The approach appears to have been successful in dealing with a relatively small spill triggered by hurricane Katrina, according to Amy Merten, a researcher with the National Oceanic and Atmospheric Administration.

In a report documenting the effort, she writes that the storm destroyed a storage tank owed by Chevron Oil.  Most of the oil remained in retention areas designed to contain the leaks.  Later, however, hurricane Rita drove roughly 100 to 200 barrels of the oil into an adjacent marsh.  Burning the marsh removed between 80 and 90 percent of the oil.  Much of the rest was soaked up later with nets or special oil-absorbent material.

Interestingly, the burn took place months after Rita hit, suggesting that, under some conditions, there need not be an extreme sense of urgency if authorities choose this option.

Enough residue remained to be deemed a hazard to wildlife for a time.  But after about two years, monitoring efforts showed that the ecological structure and function of the burned marsh returned to closely match those of adjacent, unburned and untainted marshes, Lin says.

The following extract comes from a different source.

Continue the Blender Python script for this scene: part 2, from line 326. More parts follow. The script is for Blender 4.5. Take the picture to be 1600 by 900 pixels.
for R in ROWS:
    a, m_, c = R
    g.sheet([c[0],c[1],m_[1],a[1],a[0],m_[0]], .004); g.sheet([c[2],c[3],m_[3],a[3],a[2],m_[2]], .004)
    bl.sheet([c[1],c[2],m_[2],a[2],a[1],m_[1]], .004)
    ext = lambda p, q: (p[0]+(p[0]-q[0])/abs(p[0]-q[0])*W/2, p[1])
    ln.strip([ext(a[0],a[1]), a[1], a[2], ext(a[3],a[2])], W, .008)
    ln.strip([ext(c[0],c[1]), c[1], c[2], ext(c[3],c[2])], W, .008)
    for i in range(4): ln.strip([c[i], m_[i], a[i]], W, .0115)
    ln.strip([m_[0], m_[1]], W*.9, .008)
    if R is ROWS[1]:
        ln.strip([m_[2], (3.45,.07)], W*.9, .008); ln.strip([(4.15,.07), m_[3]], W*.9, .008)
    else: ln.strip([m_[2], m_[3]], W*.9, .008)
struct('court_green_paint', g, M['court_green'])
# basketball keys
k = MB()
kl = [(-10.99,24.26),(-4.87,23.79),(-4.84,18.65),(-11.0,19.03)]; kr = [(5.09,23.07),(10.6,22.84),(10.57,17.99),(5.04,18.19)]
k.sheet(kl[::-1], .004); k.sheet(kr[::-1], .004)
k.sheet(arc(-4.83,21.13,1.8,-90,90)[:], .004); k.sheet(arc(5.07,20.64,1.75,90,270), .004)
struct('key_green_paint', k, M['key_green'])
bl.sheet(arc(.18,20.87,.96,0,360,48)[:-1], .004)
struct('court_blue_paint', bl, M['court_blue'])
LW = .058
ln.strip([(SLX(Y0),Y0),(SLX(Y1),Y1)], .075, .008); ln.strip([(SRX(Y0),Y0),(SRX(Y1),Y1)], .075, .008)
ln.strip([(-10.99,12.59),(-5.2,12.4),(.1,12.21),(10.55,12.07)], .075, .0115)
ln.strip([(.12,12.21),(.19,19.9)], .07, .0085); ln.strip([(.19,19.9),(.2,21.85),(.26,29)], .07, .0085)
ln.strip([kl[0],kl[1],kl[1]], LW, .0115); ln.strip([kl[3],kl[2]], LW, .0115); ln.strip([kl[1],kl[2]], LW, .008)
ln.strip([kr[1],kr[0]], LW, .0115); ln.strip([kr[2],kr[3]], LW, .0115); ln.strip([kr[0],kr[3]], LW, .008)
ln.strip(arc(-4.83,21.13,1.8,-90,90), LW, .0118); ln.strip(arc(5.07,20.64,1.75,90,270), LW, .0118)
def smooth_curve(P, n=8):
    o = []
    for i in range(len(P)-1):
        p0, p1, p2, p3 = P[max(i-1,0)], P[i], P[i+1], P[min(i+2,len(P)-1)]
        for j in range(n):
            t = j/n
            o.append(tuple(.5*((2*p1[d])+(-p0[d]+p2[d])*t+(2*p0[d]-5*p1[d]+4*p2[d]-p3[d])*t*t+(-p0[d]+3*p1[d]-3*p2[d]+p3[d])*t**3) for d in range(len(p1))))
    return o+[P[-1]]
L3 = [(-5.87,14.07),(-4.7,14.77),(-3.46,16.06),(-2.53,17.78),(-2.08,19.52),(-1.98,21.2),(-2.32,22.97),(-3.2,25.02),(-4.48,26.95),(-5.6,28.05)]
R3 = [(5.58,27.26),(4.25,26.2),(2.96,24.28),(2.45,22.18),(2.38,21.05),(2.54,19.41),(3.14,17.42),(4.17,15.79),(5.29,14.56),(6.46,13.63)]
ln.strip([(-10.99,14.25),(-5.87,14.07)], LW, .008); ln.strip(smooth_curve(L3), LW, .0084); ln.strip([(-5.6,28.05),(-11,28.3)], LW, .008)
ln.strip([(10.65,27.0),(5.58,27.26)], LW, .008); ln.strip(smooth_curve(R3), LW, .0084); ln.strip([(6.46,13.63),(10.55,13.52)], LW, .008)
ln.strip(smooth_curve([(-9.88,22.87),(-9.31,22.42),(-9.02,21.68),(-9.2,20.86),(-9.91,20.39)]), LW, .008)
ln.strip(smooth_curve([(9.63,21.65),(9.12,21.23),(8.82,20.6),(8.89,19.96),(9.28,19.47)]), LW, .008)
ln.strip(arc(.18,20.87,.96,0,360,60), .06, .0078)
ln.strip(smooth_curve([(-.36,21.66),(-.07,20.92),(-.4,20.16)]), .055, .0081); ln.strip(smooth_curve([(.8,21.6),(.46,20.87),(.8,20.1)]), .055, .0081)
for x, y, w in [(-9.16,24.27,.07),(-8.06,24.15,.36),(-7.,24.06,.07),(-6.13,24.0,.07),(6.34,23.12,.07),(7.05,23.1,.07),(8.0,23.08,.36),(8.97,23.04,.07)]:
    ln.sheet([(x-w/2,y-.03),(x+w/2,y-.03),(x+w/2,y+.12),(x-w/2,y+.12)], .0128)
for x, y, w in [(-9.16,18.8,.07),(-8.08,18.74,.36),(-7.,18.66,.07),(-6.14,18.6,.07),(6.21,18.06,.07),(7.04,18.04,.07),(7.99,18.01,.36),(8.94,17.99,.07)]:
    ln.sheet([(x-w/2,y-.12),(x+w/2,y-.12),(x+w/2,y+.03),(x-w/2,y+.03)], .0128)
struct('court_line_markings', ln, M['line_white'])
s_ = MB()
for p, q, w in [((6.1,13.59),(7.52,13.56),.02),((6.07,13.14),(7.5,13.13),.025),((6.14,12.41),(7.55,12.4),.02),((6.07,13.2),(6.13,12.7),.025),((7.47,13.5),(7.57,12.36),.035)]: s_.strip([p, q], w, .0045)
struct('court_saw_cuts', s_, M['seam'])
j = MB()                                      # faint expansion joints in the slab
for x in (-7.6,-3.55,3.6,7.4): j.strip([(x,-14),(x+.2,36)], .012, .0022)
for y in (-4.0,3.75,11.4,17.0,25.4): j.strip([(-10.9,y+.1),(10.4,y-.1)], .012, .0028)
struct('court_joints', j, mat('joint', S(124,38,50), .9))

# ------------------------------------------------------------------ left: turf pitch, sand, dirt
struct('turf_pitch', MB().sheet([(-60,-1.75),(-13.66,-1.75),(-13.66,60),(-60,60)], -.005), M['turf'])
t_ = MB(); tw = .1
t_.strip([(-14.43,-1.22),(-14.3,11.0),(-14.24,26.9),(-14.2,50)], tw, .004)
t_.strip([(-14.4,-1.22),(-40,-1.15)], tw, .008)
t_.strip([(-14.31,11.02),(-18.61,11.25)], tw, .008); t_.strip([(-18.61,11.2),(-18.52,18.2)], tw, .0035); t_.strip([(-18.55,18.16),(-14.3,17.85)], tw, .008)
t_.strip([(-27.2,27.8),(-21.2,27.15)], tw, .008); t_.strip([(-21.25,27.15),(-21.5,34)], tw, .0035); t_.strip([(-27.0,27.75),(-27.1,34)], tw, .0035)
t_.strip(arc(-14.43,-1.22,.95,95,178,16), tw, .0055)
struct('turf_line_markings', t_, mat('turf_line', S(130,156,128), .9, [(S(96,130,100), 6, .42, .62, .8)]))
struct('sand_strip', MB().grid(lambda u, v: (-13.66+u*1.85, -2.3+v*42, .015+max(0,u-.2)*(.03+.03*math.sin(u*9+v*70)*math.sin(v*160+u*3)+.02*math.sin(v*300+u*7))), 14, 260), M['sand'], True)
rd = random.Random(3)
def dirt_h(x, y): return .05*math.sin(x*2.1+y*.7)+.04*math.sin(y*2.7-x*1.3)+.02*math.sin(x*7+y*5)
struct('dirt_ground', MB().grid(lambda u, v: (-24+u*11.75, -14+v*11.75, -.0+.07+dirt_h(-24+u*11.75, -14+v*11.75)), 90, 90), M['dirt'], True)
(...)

The technique isn't a panacea, notes Lin, who along with LSU colleague Irving Mendelssohn, has studied it.  If water levels in the marsh are too low -- perhaps an inch or less covering the sediment -- the fire's heat likely will destroy the roots, which are vital to preventing erosion.  And any intrusion of oil into the soil also can kill off the plants.

Soil retention is crucial to a delta region already losing some 34 square miles of coast a year to sea-level rise -- a trend being aggravated by ecologically harmful land-use and flood-control practices.

Efforts to deal with the oil encroaching on wetlands represent "a real challenging problem," Lin says.